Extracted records
=-=-=
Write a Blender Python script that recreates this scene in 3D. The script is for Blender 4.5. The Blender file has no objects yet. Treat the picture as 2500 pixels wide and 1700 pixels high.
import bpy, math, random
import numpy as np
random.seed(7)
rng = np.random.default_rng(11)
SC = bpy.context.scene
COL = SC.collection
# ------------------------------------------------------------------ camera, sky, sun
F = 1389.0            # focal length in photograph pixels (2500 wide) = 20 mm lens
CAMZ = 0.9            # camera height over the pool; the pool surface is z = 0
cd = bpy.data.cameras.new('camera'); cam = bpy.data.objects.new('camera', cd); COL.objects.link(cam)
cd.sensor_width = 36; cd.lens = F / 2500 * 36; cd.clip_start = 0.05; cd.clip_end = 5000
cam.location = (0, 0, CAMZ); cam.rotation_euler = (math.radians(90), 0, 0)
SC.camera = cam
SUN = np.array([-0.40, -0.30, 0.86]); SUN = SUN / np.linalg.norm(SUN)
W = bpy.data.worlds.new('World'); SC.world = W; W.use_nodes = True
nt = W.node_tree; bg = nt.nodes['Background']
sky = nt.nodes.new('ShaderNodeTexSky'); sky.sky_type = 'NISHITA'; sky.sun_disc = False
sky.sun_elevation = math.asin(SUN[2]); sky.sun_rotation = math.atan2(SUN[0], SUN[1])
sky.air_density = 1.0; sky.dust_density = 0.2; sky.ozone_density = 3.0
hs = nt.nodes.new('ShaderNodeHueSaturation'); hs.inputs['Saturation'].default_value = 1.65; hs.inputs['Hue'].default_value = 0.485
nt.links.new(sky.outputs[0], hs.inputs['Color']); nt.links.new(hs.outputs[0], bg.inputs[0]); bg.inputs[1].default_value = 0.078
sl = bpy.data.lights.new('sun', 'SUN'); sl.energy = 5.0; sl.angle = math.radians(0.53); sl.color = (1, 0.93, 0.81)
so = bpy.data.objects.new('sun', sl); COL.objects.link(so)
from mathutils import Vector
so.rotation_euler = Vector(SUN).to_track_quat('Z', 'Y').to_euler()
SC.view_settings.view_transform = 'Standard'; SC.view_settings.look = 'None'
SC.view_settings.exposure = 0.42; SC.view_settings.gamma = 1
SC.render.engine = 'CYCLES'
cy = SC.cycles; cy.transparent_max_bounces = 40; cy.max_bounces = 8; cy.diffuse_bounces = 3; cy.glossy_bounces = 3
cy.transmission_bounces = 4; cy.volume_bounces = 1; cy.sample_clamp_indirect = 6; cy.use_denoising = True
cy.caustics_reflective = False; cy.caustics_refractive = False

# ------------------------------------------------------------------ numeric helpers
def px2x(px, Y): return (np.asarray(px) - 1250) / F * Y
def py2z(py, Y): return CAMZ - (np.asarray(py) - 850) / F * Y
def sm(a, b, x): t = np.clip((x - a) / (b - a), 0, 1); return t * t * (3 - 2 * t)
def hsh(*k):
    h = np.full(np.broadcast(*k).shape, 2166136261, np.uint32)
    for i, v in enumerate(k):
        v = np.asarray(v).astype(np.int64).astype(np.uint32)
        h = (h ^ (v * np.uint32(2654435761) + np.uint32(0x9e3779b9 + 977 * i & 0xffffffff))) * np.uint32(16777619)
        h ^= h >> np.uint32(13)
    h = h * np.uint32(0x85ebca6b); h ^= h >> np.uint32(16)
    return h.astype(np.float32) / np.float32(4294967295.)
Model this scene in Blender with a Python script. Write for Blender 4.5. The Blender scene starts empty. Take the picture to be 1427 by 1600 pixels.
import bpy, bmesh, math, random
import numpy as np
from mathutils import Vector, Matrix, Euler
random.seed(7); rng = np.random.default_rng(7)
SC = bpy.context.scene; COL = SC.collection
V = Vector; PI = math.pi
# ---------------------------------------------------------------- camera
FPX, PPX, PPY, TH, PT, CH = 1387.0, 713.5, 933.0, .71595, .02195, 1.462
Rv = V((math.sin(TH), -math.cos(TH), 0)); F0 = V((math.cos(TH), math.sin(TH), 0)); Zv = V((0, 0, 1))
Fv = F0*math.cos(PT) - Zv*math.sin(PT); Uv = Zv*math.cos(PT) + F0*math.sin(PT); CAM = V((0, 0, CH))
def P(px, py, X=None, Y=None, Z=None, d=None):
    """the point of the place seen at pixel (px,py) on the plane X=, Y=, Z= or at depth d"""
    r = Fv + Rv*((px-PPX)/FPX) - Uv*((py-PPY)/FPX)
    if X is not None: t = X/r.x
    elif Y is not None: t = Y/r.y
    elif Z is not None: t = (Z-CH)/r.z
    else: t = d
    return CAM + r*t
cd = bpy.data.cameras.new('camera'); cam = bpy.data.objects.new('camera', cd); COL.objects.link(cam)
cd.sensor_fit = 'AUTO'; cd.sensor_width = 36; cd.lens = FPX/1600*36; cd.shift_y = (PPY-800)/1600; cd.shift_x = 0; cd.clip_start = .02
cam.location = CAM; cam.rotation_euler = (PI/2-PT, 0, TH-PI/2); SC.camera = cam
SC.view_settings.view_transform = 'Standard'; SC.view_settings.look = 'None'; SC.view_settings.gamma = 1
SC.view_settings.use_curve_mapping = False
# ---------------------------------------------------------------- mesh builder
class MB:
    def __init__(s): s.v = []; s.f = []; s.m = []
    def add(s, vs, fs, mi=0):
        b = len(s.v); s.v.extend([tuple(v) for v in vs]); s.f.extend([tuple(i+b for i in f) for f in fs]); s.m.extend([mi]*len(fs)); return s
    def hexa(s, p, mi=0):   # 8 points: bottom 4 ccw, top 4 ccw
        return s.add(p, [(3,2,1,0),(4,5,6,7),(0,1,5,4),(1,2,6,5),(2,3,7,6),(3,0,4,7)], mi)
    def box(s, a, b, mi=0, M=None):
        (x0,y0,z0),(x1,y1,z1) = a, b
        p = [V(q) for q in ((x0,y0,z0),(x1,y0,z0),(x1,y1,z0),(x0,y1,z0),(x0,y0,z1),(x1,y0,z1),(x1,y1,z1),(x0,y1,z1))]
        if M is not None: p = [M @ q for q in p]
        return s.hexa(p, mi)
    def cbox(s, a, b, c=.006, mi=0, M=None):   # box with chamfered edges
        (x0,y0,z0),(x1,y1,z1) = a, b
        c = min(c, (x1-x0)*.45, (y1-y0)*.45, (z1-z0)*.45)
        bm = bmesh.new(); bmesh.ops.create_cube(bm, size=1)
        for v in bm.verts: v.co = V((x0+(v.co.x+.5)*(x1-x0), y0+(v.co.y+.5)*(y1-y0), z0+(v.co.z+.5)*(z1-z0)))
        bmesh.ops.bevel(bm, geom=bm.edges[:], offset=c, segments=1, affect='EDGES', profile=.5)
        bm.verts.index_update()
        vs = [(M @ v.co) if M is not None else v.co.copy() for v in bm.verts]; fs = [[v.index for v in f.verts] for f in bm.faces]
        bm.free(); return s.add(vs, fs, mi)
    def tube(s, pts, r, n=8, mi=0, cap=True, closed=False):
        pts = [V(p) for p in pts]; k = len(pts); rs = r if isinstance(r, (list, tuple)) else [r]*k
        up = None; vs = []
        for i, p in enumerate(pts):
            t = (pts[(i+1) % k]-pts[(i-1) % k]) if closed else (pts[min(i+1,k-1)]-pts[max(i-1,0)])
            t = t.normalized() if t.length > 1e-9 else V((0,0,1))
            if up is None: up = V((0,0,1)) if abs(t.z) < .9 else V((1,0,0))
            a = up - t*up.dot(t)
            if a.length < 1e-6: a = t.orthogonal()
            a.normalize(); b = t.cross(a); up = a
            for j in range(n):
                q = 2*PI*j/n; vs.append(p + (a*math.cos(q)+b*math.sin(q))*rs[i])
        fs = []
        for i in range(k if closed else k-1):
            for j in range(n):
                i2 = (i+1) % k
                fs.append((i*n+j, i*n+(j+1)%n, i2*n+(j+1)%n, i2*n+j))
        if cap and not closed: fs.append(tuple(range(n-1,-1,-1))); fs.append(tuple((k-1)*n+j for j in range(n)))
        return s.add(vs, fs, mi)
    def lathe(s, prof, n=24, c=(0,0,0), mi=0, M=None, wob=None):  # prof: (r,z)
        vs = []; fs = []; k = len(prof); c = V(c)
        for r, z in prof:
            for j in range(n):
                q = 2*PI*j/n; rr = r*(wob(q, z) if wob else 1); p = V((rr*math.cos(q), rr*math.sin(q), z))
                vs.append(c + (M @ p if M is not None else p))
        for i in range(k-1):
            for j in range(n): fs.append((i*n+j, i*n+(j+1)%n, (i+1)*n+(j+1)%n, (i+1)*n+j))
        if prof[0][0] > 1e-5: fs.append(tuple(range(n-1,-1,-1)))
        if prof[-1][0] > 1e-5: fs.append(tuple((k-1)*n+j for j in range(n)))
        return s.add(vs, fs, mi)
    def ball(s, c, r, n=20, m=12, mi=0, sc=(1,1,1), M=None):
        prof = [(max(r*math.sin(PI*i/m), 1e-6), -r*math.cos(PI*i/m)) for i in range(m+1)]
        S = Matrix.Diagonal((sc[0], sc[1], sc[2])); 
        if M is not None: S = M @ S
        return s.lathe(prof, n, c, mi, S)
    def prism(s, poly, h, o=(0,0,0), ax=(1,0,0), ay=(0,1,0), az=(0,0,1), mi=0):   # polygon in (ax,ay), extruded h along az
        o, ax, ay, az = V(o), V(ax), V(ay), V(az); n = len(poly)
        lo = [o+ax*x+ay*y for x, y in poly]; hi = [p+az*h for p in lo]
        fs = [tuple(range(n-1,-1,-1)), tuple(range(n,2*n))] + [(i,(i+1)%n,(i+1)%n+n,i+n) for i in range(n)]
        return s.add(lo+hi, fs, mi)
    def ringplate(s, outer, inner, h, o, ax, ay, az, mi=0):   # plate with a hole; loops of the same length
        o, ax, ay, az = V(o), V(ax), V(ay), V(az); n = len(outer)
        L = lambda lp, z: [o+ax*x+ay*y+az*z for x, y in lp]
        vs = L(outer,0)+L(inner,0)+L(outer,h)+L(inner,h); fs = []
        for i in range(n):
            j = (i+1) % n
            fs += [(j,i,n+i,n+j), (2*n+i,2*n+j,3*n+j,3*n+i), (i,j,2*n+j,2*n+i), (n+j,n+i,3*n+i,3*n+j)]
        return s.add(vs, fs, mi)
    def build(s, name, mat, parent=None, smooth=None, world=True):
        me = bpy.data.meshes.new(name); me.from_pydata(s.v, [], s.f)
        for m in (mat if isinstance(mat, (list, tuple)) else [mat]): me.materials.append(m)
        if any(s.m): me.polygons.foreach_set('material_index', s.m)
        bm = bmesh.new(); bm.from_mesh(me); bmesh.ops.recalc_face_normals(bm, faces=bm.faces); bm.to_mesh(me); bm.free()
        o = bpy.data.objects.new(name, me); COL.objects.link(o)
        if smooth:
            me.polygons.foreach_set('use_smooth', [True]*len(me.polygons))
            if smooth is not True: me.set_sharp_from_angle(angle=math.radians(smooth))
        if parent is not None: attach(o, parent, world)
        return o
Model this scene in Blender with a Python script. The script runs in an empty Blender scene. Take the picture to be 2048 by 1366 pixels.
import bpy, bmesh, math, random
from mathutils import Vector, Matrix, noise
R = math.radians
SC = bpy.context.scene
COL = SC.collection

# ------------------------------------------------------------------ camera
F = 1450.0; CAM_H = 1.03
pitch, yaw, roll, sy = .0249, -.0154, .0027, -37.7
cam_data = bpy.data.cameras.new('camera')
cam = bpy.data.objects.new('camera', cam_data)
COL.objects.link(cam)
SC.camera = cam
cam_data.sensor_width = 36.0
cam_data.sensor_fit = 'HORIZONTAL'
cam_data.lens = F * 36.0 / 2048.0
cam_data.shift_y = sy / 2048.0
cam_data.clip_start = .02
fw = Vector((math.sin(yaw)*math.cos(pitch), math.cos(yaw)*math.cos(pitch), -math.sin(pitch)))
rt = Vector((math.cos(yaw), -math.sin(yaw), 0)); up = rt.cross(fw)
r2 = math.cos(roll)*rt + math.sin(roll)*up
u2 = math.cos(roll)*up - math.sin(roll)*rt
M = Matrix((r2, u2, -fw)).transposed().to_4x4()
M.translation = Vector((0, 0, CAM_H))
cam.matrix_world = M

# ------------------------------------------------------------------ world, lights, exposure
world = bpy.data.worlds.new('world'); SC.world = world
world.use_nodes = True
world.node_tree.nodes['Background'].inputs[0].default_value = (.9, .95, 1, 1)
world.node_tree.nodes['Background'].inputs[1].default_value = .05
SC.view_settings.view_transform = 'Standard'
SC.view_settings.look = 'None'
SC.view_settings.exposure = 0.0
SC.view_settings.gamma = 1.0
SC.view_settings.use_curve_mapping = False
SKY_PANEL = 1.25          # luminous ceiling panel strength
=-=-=
Work out how many lines in the records above hold the string "objects", then give only that count.

### Response to this task
7